__Task to carry out__. Return exactly the listing's lines, from its first line to the line holding "CR, SR = math.cos(ROLL), math.sin(ROLL)", ends included.

__Data__.
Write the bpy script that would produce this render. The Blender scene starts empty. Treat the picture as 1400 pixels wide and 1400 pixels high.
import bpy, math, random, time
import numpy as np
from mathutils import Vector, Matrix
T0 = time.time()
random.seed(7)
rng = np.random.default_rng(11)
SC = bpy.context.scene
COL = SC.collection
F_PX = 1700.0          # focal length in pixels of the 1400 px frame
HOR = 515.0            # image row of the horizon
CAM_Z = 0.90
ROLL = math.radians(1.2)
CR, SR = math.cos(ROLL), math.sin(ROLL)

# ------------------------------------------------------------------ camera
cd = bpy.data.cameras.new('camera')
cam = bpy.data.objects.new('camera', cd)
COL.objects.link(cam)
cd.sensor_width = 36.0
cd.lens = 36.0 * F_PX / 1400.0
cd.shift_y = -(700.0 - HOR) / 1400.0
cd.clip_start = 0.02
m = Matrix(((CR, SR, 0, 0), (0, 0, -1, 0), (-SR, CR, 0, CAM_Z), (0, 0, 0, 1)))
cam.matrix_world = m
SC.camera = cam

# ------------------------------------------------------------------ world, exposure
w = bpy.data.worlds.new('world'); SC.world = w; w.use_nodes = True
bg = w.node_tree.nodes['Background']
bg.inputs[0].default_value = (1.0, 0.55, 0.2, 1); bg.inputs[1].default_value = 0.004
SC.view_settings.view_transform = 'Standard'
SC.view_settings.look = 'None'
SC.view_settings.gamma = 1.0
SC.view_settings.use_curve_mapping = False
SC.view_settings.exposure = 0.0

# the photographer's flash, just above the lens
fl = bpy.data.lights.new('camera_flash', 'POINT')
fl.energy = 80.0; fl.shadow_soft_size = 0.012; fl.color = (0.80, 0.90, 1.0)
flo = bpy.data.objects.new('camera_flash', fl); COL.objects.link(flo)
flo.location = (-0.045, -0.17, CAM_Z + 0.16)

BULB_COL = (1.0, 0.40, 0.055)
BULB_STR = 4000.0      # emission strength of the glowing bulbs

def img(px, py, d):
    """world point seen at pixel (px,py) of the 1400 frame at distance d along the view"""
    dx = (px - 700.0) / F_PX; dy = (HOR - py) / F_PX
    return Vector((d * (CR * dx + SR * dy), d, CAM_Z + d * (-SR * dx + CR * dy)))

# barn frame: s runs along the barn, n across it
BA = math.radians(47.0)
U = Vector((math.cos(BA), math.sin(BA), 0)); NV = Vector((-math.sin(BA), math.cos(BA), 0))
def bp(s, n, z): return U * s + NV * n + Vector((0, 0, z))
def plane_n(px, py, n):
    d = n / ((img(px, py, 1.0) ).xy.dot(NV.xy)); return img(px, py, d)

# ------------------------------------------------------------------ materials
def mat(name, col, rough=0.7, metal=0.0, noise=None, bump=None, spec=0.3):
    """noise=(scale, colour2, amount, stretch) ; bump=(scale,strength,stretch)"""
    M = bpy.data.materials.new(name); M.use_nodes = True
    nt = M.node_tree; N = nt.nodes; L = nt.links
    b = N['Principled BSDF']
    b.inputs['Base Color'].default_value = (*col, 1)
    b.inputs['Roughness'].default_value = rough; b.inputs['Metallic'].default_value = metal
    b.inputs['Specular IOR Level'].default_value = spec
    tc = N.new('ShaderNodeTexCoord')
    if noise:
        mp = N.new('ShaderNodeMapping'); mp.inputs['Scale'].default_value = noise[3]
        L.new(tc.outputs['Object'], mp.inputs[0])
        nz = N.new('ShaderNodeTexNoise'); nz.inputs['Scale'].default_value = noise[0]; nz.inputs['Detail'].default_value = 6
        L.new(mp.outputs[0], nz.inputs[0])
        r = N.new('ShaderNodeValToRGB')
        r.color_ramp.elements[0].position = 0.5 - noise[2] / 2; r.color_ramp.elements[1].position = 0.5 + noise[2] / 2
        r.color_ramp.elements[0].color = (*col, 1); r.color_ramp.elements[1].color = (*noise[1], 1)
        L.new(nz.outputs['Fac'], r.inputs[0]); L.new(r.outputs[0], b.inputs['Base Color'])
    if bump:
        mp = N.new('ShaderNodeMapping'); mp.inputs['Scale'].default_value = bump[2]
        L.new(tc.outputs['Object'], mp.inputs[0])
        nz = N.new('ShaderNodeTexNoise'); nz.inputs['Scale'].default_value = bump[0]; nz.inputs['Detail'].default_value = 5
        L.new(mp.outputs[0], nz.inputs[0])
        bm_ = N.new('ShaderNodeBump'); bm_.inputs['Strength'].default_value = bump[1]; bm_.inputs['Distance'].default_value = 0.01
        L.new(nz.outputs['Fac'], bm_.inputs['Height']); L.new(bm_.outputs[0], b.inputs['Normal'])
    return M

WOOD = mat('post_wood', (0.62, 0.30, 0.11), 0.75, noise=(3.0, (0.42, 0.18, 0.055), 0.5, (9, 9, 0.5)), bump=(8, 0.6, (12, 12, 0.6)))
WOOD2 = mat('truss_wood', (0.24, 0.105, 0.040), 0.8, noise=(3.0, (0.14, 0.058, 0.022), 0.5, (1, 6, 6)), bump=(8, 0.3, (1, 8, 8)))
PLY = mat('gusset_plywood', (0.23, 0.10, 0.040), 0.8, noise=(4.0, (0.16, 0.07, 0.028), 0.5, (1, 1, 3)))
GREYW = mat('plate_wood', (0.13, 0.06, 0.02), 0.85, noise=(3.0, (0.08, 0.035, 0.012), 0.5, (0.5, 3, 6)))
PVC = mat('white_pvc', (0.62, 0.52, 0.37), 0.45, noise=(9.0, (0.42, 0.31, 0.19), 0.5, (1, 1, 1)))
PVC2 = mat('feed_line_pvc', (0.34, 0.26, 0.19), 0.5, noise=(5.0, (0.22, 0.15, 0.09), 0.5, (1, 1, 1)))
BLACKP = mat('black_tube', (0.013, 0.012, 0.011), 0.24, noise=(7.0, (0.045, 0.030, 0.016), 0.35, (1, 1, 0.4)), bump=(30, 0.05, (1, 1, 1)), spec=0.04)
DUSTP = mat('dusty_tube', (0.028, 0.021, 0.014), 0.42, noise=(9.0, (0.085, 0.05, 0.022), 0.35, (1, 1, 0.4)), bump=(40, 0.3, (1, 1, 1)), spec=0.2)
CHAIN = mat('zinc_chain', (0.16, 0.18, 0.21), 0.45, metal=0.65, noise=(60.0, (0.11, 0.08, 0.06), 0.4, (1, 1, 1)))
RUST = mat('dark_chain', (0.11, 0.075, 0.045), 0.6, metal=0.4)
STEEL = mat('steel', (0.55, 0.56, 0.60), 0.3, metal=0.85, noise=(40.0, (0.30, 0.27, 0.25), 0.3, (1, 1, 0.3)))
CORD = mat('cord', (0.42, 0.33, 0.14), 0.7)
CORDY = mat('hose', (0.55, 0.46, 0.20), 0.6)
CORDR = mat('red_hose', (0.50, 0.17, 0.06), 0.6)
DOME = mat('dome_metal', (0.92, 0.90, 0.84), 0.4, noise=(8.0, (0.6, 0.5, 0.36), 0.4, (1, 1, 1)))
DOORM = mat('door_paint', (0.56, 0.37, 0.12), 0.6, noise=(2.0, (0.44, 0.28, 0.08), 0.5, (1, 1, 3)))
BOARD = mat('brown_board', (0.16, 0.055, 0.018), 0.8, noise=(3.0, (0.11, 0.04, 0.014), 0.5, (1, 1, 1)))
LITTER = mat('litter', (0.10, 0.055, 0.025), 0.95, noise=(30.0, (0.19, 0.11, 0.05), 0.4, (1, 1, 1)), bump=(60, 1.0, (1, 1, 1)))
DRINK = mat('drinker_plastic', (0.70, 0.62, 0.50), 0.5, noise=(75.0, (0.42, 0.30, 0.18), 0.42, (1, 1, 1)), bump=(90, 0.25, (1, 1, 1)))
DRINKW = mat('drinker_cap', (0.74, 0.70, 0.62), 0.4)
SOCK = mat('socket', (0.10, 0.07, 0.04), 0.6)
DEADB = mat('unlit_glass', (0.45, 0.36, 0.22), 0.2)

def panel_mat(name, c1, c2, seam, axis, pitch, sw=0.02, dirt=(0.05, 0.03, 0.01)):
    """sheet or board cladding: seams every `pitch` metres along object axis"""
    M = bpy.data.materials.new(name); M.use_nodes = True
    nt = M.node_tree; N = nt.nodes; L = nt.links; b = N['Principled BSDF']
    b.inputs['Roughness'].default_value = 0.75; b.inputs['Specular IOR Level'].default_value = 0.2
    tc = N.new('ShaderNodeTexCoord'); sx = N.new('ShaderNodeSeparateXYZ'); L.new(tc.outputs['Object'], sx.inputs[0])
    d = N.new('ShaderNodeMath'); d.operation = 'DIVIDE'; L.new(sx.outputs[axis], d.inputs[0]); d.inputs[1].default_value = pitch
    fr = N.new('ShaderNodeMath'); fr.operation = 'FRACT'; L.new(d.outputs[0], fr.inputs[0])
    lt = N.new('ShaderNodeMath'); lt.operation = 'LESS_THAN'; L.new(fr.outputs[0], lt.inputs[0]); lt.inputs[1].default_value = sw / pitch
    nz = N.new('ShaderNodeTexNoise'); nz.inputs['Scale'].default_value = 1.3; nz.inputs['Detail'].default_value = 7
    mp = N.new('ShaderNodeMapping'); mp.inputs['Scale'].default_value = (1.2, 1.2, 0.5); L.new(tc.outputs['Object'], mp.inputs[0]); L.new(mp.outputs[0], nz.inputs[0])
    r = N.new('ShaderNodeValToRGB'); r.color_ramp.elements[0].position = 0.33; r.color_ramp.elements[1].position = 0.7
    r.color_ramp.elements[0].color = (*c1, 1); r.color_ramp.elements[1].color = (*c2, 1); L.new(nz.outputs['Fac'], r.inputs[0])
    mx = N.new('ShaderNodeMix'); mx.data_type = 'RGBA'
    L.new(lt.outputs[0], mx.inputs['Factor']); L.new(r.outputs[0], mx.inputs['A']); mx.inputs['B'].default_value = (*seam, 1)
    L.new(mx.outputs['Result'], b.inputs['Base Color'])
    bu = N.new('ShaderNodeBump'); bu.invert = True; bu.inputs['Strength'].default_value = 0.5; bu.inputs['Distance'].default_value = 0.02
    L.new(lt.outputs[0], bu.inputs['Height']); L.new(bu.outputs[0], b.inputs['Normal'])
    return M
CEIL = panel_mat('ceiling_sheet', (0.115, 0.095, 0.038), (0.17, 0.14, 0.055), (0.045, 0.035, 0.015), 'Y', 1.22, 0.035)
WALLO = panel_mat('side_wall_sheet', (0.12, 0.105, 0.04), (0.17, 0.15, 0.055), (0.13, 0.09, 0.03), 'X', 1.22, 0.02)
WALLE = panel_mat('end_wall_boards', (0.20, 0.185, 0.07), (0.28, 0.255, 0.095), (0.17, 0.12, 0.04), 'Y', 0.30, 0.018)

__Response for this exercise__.
Write the bpy script that would produce this render. The Blender scene starts empty. Treat the picture as 1400 pixels wide and 1400 pixels high.
import bpy, math, random, time
import numpy as np
from mathutils import Vector, Matrix
T0 = time.time()
random.seed(7)
rng = np.random.default_rng(11)
SC = bpy.context.scene
COL = SC.collection
F_PX = 1700.0          # focal length in pixels of the 1400 px frame
HOR = 515.0            # image row of the horizon
CAM_Z = 0.90
ROLL = math.radians(1.2)
CR, SR = math.cos(ROLL), math.sin(ROLL)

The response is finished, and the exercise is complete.